#### [Directions]
Take the lines from the one bearing "Keep writing the" to the one bearing "b.make('slide_chair_plate')", inclusive, and reproduce them exactly; include no other line.

[Scripts that build scenes]
◇ ◇ ◇ ◇

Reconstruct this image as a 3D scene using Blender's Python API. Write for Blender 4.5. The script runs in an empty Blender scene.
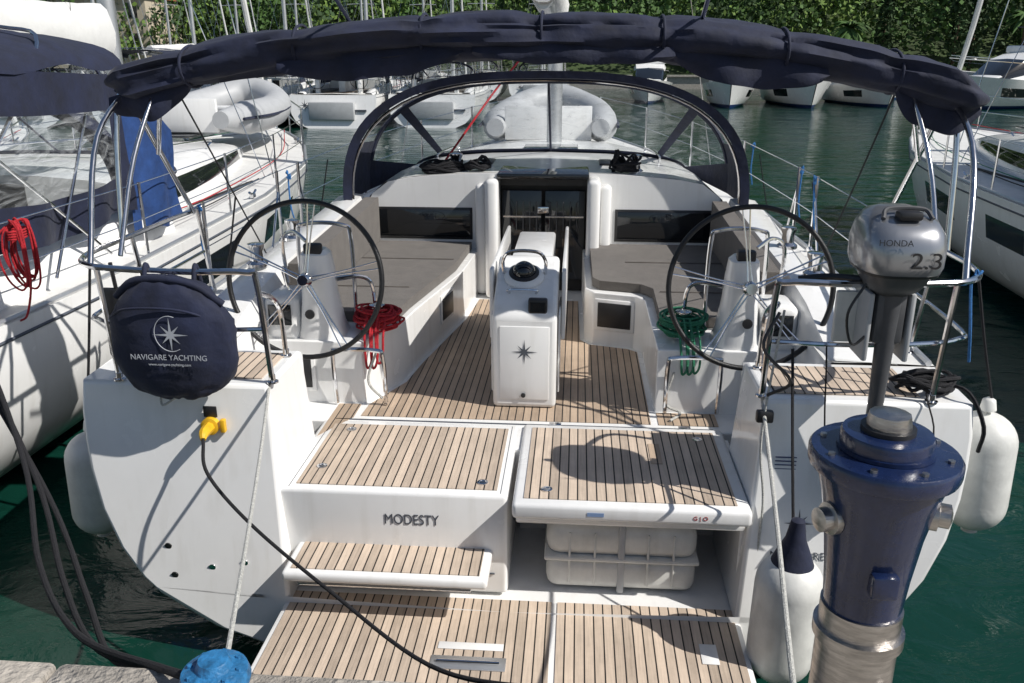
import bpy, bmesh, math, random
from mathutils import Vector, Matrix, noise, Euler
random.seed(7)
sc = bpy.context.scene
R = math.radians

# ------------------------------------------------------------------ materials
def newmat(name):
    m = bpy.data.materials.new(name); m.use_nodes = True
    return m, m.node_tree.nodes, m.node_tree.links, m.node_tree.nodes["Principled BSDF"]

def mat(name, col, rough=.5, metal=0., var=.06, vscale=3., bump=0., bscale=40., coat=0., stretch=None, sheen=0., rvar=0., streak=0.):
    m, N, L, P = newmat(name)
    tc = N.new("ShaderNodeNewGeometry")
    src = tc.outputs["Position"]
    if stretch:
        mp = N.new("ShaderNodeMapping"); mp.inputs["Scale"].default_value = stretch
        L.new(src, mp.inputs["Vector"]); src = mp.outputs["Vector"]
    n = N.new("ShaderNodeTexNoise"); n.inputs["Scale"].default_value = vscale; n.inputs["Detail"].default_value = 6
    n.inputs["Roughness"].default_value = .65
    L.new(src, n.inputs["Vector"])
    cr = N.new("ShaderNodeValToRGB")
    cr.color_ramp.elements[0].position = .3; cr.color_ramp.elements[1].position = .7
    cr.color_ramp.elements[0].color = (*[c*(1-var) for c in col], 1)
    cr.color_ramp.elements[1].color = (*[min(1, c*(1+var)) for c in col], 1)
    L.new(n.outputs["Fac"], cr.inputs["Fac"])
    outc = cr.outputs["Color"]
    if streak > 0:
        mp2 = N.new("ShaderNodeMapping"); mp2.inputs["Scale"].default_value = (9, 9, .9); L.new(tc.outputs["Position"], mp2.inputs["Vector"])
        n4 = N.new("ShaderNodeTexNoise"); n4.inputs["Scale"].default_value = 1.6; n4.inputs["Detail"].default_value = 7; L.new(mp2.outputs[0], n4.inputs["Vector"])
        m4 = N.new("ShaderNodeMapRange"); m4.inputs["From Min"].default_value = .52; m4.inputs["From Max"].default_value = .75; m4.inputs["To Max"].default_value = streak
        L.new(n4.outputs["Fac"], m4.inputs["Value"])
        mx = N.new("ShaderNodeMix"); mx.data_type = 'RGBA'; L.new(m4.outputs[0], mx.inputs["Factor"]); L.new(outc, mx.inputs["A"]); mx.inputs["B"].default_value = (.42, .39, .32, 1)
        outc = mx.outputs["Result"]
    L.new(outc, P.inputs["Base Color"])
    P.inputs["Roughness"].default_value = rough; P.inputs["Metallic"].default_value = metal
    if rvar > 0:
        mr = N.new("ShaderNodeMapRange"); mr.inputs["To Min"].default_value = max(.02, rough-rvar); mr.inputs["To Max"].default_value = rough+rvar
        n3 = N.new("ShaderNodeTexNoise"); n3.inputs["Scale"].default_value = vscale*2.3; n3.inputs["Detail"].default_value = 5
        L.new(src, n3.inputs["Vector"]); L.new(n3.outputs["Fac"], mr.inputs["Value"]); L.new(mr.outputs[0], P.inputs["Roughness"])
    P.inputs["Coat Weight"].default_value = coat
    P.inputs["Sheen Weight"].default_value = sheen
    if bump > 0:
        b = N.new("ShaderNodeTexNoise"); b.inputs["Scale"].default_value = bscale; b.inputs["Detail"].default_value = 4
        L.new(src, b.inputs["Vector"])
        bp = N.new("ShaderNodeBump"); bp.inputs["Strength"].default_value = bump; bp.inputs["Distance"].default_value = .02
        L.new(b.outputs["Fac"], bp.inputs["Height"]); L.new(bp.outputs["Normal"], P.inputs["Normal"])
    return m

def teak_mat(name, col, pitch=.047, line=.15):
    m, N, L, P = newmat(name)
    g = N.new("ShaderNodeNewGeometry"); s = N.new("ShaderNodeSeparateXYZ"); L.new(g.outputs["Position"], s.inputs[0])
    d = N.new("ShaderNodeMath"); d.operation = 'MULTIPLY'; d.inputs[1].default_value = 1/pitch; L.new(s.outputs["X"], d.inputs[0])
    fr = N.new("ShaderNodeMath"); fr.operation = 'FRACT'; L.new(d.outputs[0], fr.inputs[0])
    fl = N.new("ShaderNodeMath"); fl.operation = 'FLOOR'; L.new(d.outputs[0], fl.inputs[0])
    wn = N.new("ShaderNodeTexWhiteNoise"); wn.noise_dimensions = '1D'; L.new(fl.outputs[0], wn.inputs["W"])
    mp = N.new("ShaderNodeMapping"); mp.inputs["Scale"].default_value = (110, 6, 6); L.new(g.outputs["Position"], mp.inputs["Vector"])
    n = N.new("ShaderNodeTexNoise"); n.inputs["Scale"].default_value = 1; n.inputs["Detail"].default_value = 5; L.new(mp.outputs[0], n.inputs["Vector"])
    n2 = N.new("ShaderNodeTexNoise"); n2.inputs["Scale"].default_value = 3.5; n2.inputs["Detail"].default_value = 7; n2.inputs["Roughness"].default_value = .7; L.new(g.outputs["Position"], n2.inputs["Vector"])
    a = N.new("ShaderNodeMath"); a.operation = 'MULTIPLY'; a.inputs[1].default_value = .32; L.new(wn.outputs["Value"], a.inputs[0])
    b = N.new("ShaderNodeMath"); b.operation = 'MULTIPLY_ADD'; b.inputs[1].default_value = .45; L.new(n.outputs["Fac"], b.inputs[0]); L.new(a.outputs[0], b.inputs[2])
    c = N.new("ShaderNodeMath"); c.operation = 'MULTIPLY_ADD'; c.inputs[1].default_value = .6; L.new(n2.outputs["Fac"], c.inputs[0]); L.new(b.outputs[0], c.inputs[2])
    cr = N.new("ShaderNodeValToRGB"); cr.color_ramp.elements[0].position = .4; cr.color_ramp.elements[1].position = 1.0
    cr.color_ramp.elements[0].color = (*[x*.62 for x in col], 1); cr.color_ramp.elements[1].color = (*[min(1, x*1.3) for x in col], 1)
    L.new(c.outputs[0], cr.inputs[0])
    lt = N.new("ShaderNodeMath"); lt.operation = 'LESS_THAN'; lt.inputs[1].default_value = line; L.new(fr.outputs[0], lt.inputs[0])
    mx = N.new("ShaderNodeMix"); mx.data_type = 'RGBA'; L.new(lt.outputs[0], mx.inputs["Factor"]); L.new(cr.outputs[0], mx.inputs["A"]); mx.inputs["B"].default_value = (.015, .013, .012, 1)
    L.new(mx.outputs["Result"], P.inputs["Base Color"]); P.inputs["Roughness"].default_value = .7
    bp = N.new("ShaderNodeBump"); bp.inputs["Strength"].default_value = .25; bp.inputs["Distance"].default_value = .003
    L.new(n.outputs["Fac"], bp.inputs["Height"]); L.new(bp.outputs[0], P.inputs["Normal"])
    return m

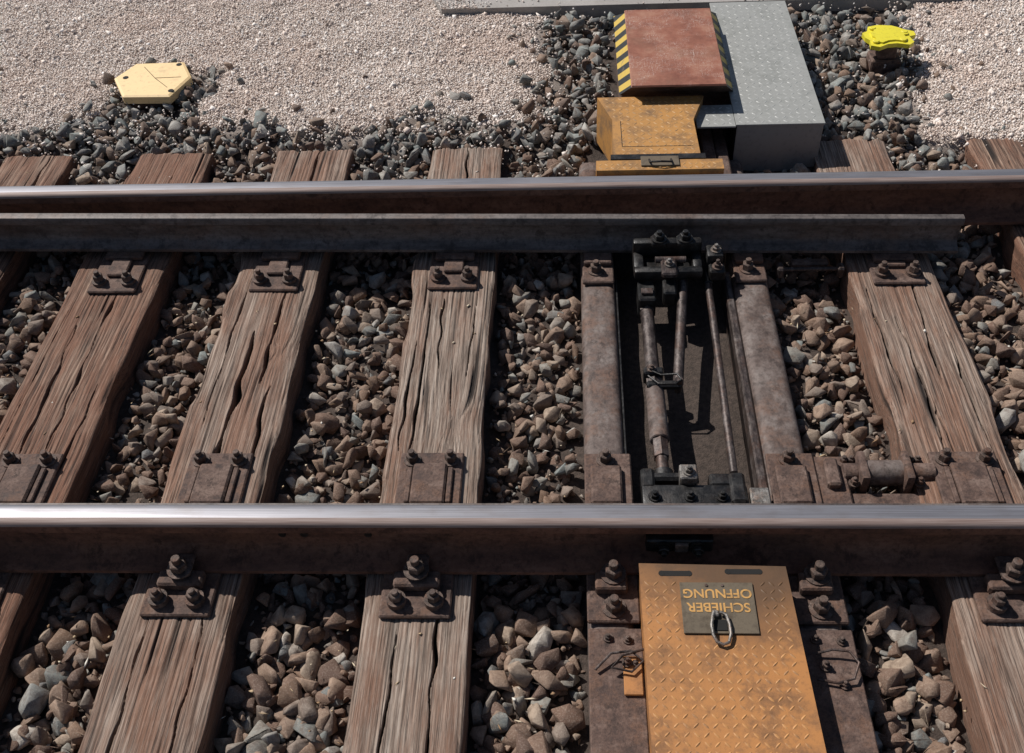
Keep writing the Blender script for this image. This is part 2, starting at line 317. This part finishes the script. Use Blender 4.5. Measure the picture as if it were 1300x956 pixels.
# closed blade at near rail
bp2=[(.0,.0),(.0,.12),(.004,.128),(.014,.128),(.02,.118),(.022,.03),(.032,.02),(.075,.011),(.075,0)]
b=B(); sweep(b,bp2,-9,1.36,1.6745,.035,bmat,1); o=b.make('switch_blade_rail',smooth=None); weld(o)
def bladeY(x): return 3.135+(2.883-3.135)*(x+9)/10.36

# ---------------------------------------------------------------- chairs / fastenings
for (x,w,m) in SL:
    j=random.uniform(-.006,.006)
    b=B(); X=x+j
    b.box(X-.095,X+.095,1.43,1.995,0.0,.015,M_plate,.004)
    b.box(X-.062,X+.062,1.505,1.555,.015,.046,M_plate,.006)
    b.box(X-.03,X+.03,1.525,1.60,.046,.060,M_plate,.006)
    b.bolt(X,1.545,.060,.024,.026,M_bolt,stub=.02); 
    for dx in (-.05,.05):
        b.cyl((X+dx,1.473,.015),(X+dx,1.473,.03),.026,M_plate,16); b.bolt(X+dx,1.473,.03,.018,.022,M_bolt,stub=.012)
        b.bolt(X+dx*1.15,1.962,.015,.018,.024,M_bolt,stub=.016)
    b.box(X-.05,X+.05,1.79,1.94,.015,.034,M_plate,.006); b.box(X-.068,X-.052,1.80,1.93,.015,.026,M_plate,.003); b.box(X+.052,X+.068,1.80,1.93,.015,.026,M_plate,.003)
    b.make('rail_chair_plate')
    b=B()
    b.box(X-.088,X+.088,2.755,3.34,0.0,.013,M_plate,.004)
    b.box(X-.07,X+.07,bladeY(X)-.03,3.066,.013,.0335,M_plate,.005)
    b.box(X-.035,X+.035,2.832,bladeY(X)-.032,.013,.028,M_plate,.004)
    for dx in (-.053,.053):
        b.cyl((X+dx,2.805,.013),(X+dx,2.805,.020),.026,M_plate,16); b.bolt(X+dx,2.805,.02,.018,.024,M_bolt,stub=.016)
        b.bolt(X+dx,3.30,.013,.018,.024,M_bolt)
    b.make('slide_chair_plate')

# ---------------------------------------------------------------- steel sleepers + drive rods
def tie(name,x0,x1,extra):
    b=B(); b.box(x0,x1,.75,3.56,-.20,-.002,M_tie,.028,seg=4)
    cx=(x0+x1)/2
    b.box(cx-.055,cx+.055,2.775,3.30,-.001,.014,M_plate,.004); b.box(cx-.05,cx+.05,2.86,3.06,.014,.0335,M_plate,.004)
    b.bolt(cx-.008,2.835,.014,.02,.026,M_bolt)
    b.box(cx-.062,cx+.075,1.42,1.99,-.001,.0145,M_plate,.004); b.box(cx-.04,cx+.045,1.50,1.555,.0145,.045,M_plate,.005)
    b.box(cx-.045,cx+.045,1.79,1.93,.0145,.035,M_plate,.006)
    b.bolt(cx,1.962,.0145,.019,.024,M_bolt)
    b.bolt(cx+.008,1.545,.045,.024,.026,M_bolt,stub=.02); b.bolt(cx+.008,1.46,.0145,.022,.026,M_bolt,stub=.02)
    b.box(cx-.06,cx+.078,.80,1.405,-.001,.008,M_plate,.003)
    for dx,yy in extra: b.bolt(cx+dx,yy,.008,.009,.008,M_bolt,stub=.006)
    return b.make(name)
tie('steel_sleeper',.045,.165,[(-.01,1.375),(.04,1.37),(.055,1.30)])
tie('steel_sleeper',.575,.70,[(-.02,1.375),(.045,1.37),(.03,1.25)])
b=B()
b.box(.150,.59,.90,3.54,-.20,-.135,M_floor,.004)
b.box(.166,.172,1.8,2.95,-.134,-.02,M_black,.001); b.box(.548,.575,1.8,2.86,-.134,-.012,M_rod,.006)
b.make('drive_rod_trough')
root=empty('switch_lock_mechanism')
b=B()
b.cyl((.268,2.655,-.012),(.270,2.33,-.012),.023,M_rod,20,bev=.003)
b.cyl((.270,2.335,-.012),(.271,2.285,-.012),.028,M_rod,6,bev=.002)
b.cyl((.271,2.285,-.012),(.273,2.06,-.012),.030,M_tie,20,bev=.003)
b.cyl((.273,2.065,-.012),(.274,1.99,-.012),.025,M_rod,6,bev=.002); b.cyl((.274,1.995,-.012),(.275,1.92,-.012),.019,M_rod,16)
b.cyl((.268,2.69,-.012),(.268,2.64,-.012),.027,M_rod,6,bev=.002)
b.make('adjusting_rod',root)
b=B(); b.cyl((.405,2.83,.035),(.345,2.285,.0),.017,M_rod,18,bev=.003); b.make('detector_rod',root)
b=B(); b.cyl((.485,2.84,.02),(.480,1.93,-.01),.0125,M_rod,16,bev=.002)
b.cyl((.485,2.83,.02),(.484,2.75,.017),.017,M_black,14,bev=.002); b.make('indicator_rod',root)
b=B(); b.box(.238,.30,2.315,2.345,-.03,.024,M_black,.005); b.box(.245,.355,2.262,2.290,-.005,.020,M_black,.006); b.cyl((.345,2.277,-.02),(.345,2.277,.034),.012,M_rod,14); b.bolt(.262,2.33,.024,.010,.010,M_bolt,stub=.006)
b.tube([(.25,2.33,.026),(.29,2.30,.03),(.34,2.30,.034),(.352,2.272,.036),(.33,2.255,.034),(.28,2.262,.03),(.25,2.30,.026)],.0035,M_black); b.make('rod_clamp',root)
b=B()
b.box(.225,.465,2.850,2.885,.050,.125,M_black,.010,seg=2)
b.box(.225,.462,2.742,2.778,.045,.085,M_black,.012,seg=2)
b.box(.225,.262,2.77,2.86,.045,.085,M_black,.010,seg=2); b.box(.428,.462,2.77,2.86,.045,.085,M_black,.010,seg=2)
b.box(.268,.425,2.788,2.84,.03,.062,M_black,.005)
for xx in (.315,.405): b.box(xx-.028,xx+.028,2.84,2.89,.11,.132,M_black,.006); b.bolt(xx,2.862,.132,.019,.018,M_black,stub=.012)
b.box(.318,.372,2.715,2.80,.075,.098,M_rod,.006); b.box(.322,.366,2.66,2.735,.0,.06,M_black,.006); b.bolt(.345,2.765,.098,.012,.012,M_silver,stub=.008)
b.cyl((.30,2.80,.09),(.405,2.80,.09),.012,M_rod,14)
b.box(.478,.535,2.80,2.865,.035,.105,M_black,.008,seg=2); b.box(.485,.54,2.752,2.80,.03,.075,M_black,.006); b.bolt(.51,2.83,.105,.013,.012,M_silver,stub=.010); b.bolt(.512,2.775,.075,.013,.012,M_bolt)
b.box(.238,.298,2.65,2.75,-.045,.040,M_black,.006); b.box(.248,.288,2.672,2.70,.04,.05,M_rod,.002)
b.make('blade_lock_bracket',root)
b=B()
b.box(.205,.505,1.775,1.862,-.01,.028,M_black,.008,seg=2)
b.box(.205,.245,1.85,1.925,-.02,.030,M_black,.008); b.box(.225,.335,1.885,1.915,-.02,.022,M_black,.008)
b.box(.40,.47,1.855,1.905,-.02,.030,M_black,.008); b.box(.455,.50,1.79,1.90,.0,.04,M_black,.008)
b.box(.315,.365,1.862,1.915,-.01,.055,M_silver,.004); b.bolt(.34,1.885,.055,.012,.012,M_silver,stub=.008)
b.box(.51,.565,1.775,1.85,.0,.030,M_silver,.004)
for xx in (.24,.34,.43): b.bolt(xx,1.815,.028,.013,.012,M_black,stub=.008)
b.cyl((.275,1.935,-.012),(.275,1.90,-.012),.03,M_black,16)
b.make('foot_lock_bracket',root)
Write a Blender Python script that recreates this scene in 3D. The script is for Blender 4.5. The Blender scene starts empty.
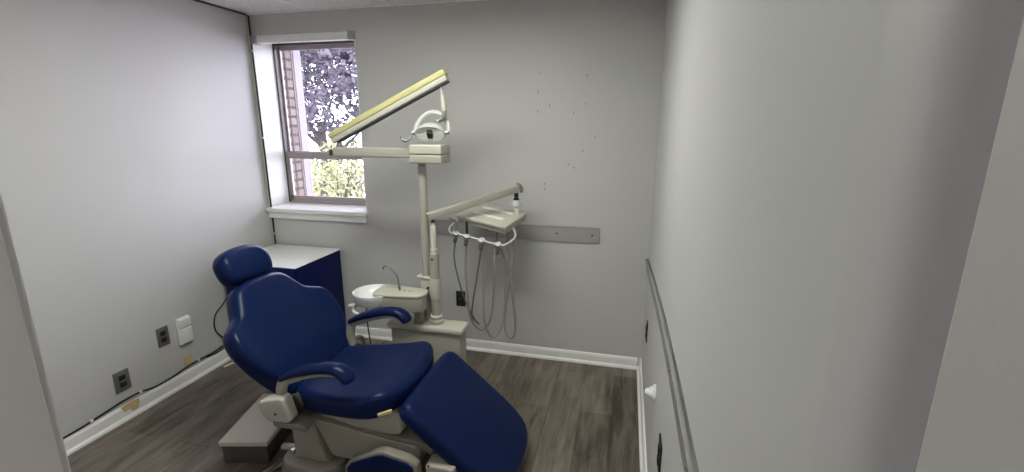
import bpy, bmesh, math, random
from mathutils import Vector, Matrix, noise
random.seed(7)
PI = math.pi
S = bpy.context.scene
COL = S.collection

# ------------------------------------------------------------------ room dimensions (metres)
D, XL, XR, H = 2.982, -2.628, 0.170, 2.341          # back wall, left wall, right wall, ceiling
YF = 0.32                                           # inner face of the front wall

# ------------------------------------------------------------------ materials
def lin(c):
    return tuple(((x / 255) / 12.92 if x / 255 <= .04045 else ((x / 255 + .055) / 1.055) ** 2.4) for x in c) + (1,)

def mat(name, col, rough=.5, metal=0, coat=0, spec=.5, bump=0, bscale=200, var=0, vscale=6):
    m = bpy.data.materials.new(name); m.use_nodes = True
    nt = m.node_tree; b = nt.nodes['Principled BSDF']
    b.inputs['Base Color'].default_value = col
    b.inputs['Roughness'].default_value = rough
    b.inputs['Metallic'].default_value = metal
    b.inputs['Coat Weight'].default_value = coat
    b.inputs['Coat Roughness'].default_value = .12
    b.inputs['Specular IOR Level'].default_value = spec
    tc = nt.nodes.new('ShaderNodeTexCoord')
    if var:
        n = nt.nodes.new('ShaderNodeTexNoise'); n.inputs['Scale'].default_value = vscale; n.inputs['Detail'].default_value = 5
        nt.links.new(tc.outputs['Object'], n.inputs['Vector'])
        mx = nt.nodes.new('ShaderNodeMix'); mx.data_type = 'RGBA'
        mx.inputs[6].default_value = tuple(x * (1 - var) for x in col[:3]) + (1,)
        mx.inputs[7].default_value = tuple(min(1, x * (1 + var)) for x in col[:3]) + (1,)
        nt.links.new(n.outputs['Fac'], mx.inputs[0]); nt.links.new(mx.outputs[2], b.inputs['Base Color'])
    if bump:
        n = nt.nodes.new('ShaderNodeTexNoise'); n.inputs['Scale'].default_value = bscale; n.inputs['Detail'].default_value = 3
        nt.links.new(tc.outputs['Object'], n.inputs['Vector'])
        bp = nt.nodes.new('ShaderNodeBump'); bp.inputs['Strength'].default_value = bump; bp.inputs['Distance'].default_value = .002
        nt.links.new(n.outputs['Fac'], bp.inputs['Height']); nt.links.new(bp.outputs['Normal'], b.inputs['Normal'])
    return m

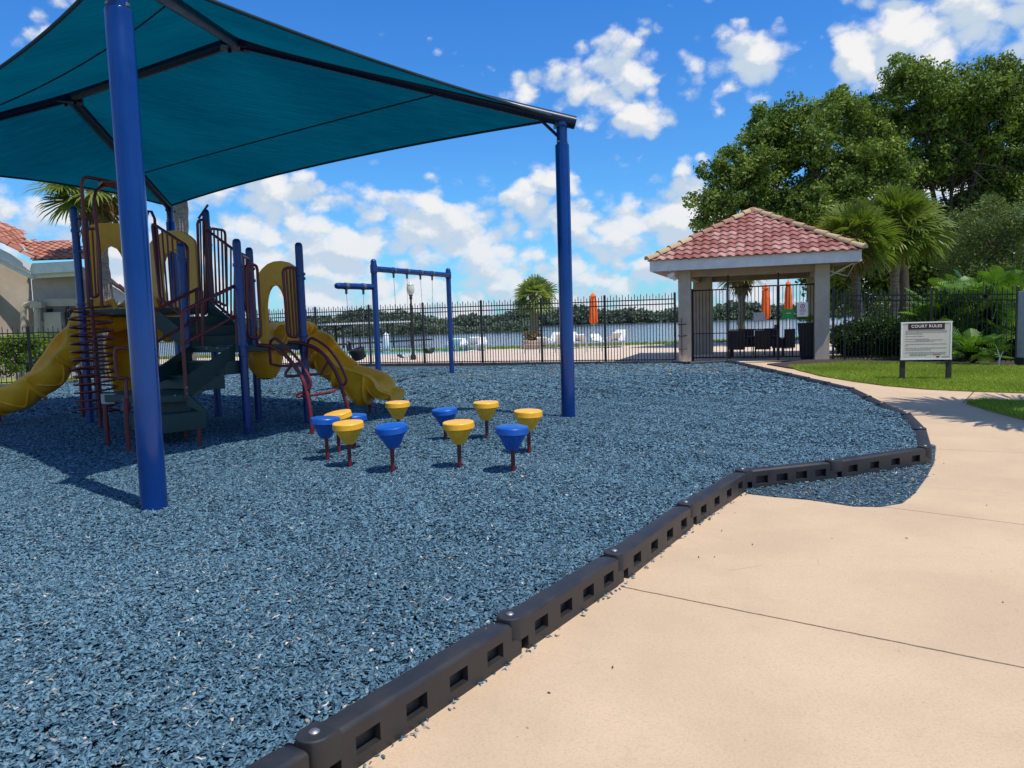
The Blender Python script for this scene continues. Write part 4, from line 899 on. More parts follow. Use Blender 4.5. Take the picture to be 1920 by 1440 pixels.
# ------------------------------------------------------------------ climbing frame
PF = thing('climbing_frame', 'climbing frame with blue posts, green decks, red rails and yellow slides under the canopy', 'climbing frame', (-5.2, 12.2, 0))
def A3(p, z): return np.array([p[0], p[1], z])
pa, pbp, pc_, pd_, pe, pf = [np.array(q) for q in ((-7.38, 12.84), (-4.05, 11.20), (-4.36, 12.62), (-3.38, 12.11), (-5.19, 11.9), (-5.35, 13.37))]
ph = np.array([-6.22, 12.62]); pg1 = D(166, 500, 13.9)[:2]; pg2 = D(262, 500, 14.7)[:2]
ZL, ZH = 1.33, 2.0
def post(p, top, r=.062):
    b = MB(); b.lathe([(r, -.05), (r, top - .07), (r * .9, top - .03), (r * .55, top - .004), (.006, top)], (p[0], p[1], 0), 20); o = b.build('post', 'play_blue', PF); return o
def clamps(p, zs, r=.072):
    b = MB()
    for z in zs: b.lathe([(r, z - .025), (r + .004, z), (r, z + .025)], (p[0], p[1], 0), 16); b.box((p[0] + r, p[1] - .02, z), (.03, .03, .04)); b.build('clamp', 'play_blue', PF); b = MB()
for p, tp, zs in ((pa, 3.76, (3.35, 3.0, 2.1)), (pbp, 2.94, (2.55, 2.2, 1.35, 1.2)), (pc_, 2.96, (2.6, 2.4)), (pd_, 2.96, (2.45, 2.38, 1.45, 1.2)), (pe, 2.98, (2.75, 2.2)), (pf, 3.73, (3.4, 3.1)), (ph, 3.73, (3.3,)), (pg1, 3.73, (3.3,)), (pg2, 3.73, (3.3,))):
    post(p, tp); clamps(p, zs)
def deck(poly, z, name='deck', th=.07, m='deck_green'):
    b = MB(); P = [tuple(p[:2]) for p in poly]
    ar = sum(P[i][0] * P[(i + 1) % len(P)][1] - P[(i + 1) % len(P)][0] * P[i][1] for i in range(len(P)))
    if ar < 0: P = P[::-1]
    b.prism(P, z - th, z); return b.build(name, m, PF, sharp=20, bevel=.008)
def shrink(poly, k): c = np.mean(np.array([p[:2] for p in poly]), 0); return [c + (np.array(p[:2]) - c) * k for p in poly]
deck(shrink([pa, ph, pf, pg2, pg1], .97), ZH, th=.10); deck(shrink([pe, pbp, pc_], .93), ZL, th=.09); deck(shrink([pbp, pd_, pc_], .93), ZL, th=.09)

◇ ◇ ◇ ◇

#### [Finished task]
Keep writing the Blender script for this image. This is part 2, starting at line 317. This part finishes the script. Use Blender 4.5. Measure the picture as if it were 1300x956 pixels.
# closed blade at near rail
bp2=[(.0,.0),(.0,.12),(.004,.128),(.014,.128),(.02,.118),(.022,.03),(.032,.02),(.075,.011),(.075,0)]
b=B(); sweep(b,bp2,-9,1.36,1.6745,.035,bmat,1); o=b.make('switch_blade_rail',smooth=None); weld(o)
def bladeY(x): return 3.135+(2.883-3.135)*(x+9)/10.36

# ---------------------------------------------------------------- chairs / fastenings
for (x,w,m) in SL:
    j=random.uniform(-.006,.006)
    b=B(); X=x+j
    b.box(X-.095,X+.095,1.43,1.995,0.0,.015,M_plate,.004)
    b.box(X-.062,X+.062,1.505,1.555,.015,.046,M_plate,.006)
    b.box(X-.03,X+.03,1.525,1.60,.046,.060,M_plate,.006)
    b.bolt(X,1.545,.060,.024,.026,M_bolt,stub=.02); 
    for dx in (-.05,.05):
        b.cyl((X+dx,1.473,.015),(X+dx,1.473,.03),.026,M_plate,16); b.bolt(X+dx,1.473,.03,.018,.022,M_bolt,stub=.012)
        b.bolt(X+dx*1.15,1.962,.015,.018,.024,M_bolt,stub=.016)
    b.box(X-.05,X+.05,1.79,1.94,.015,.034,M_plate,.006); b.box(X-.068,X-.052,1.80,1.93,.015,.026,M_plate,.003); b.box(X+.052,X+.068,1.80,1.93,.015,.026,M_plate,.003)
    b.make('rail_chair_plate')
    b=B()
    b.box(X-.088,X+.088,2.755,3.34,0.0,.013,M_plate,.004)
    b.box(X-.07,X+.07,bladeY(X)-.03,3.066,.013,.0335,M_plate,.005)
    b.box(X-.035,X+.035,2.832,bladeY(X)-.032,.013,.028,M_plate,.004)
    for dx in (-.053,.053):
        b.cyl((X+dx,2.805,.013),(X+dx,2.805,.020),.026,M_plate,16); b.bolt(X+dx,2.805,.02,.018,.024,M_bolt,stub=.016)
        b.bolt(X+dx,3.30,.013,.018,.024,M_bolt)
    b.make('slide_chair_plate')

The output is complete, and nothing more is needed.